Published March 13, 2009

Pay cut to reduce SPH staff cost by an estimated 20%

By TEH SHI NING

SINGAPORE Press Holdings (SPH) yesterday announced staff pay cuts and reductions in profit-related bonuses that are expected to lower the wage bill for its core businesses by about 20 per cent. 'The move is the latest cost-cutting measure in response to the sharp deterioration in business conditions,' said the media group, which has also instituted other cost-cutting measures, including a recruitment freeze and a reduction in operating expenses.

'We need to bring our costs down in the face of a weaker advertising market and uncertain business environment,' said SPH chief executive Alan Chan.

From April 1, monthly pay for 3,000 staff will be cut by 2-10 per cent. The actual cut will depend on each staff member's current pay package, with higher paid staff taking the brunt. Mr Chan will lead with a 10 per cent cut. Those earning $2,000 or less will not have any cut in monthly pay.

SPH said that the wage revisions were concluded after talks with the two unions representing SPH employees - the Singapore Press Holdings Employees' Union and the Singapore National Union of Journalists. SPH's subsidiaries will implement their own wage cuts, which will vary according to their respective situation.

Profit-related staff bonuses are also set to fall, in line with a decline in newspaper profits. Here again, senior management will take the largest reduction, expected to be about 30 per cent of their total annual remuneration.

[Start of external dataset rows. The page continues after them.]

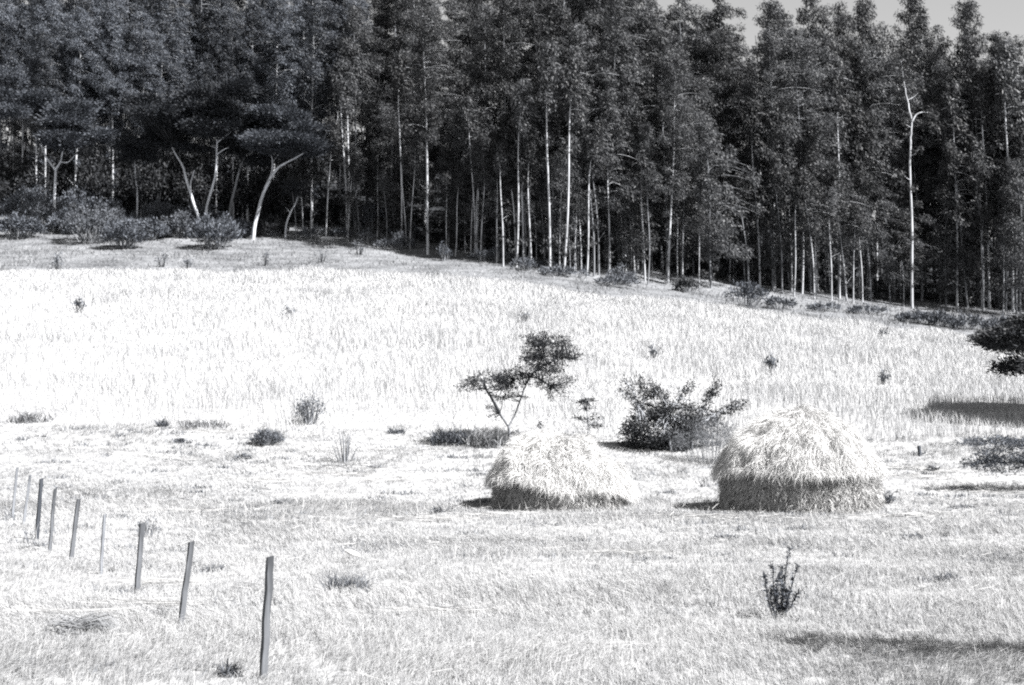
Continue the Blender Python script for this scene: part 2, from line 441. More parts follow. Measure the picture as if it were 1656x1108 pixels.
# ------------------------------------------------------------------ ripe crop on the slope
def crop():
    mb = MB()
    n = 520000
    y = np.sqrt(rng.uniform(60 ** 2, 140 ** 2, n)); x = rng.uniform(-.46, .46, n) * y
    den = .12 + .85 * N1(x / 1.3, y / 3.2) + .6 * N2(x / 6, y / 4)
    keep = (y > crop_near(x)) & (y < crop_far(x) + (N2(x / 2.5, 5.) - .5) * 2) & (rng.random(n) < den)
    x, y = x[keep], y[keep]; n = len(x)
    h = (.36 + .62 * N2(x / 3.2, y / 4 + 30)) * np.where(x > 14, 1, np.clip(.45 + (y - crop_near(x)) / 7, 0, 1)) * rng.uniform(.75, 1.2, n)
    lodged = np.clip((N3(x / 7 + 4, y / 4) - .6) * 5, 0, 1)
    h *= 1 - .5 * lodged
    a = rng.uniform(0, 6.28, n); tl = np.abs(rng.normal(0, .13, n)) + lodged * .7
    D0 = np.stack([np.cos(a) * tl, np.sin(a) * tl, np.ones(n)], -1)
    D1 = np.stack([np.cos(a) * (tl + .45), np.sin(a) * (tl + .45), np.full(n, .9)], -1)
    blades(mb, np.stack([x, y, height(x, y) - .02], -1), D0, D1, h, rng.uniform(.014, .028, n) * (y / 80))
    o = mb.build('ripe_crop', M['crop']); tag(o, 'tall pale ripe grain standing over the whole slope below the wood', 'crop', kind='stuff')
crop()

def rough_strip():
    mb = MB()
    n = 80000
    y = np.sqrt(rng.uniform(100 ** 2, 175 ** 2, n)); x = rng.uniform(-.46, .46, n) * y
    e0, e1 = crop_far(x), wood_edge(x)
    keep = (y > e0 + .3) & (y < e1 + 6) & (rng.random(n) < .15 + 1.2 * N1(x / 2.2 + 50, y / 3) ** 2)
    x, y = x[keep], y[keep]; n = len(x)
    h = rng.uniform(.2, .55, n) * (.5 + N2(x / 5, y / 5))
    a = rng.uniform(0, 6.28, n); tl = rng.uniform(.1, .9, n)
    D0 = np.stack([np.cos(a) * tl, np.sin(a) * tl, np.ones(n)], -1); D1 = np.stack([np.cos(a) * (tl + .8), np.sin(a) * (tl + .8), np.full(n, .3)], -1)
    blades(mb, np.stack([x, y, height(x, y) - .02], -1), D0, D1, h, rng.uniform(.035, .07, n))
    o = mb.build('rough_grass', M['strip']); tag(o, 'grey rough grass on the bank between crop and wood', 'grass', kind='stuff')
rough_strip()

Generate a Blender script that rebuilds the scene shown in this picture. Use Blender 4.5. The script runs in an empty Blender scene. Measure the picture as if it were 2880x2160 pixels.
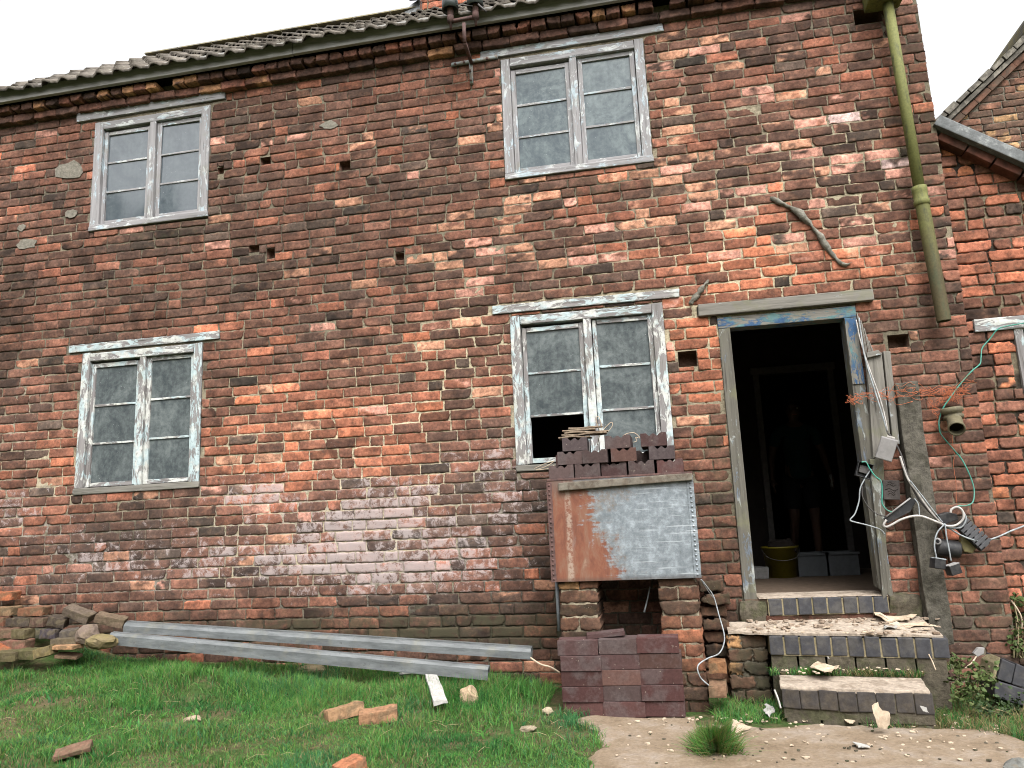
import bpy, bmesh, math, random
import numpy as np
from mathutils import Vector, Matrix, noise as mnoise
R=math.radians
sc=bpy.context.scene
COL=sc.collection
rnd=random.Random(7)
# ---------------------------------------------------------------- camera
FPX=2150.; CAM_D=5.6; CAM_Z=0.58
def _axes():
    y,p,r=R(10.49),R(10.3),R(-2.55)
    f=Vector((-math.sin(y)*math.cos(p),math.cos(y)*math.cos(p),math.sin(p)))
    rt=Vector((math.cos(y),math.sin(y),0)); up=rt.cross(f)
    return rt*math.cos(r)+up*math.sin(r), up*math.cos(r)-rt*math.sin(r), f
CR,CU,CF=_axes()
CP=Vector((0,-CAM_D,CAM_Z))
def ray(px,py): return CF+CR*((px-1440)/FPX)+CU*((1080-py)/FPX)
def W(px,py,Y=0.0):
    "point of the photograph on the upright plane y=Y"
    d=ray(px,py); t=(CAM_D+Y)/d.y; return CP+d*t
def Gz(px,py,z):
    d=ray(px,py); t=(z-CAM_Z)/d.z; return CP+d*t
cam=bpy.data.cameras.new('camera'); camo=bpy.data.objects.new('camera',cam); COL.objects.link(camo)
M3=Matrix((CR,CU,-CF)).transposed().to_4x4(); M3.translation=CP; camo.matrix_world=M3
cam.sensor_width=36; cam.lens=FPX/2880*36; cam.clip_start=.05; cam.clip_end=500
sc.camera=camo
# ---------------------------------------------------------------- noise
def _h(i,j,k,s):
    n=(i*374761393+j*668265263+k*2147483647+s*1274126177)&0xFFFFFFFF
    n=((n^(n>>13))*1274126177)&0xFFFFFFFF
    n=((n^(n>>16))*2246822519)&0xFFFFFFFF
    return ((n^(n>>13))&0xFFFF)/65535.0
def vn(x,y,z=0.0,s=0):
    x=np.asarray(x,float);y=np.asarray(y,float);z=np.asarray(z,float)+0*x
    xi=np.floor(x).astype(np.int64);yi=np.floor(y).astype(np.int64);zi=np.floor(z).astype(np.int64)
    fx=x-xi;fy=y-yi;fz=z-zi
    fx=fx*fx*(3-2*fx);fy=fy*fy*(3-2*fy);fz=fz*fz*(3-2*fz)
    o=0
    for a in(0,1):
        for b in(0,1):
            for c in(0,1):
                o=o+_h(xi+a,yi+b,zi+c,s)*(fx if a else 1-fx)*(fy if b else 1-fy)*(fz if c else 1-fz)
    return o
def fbm(x,y,z=0.0,s=0,o=3):
    t=0;a=.5;n=0
    for i in range(o):
        t=t+a*vn(np.asarray(x)*2**i,np.asarray(y)*2**i,np.asarray(z)*2**i,s+i);n+=a;a*=.5
    return t/n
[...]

In recognition of the sacrifice that the employees will be making, SPH said it will grant special leave to staff affected by the pay cuts, with the number of days granted based on the percentage of pay cut.

For the first quarter ended Nov 30, 2008, SPH's net profit fell 34.8 per cent to $73 million, owing to weaker advertising income and a slump in investment portfolio. SPH shares closed yesterday at $2.32.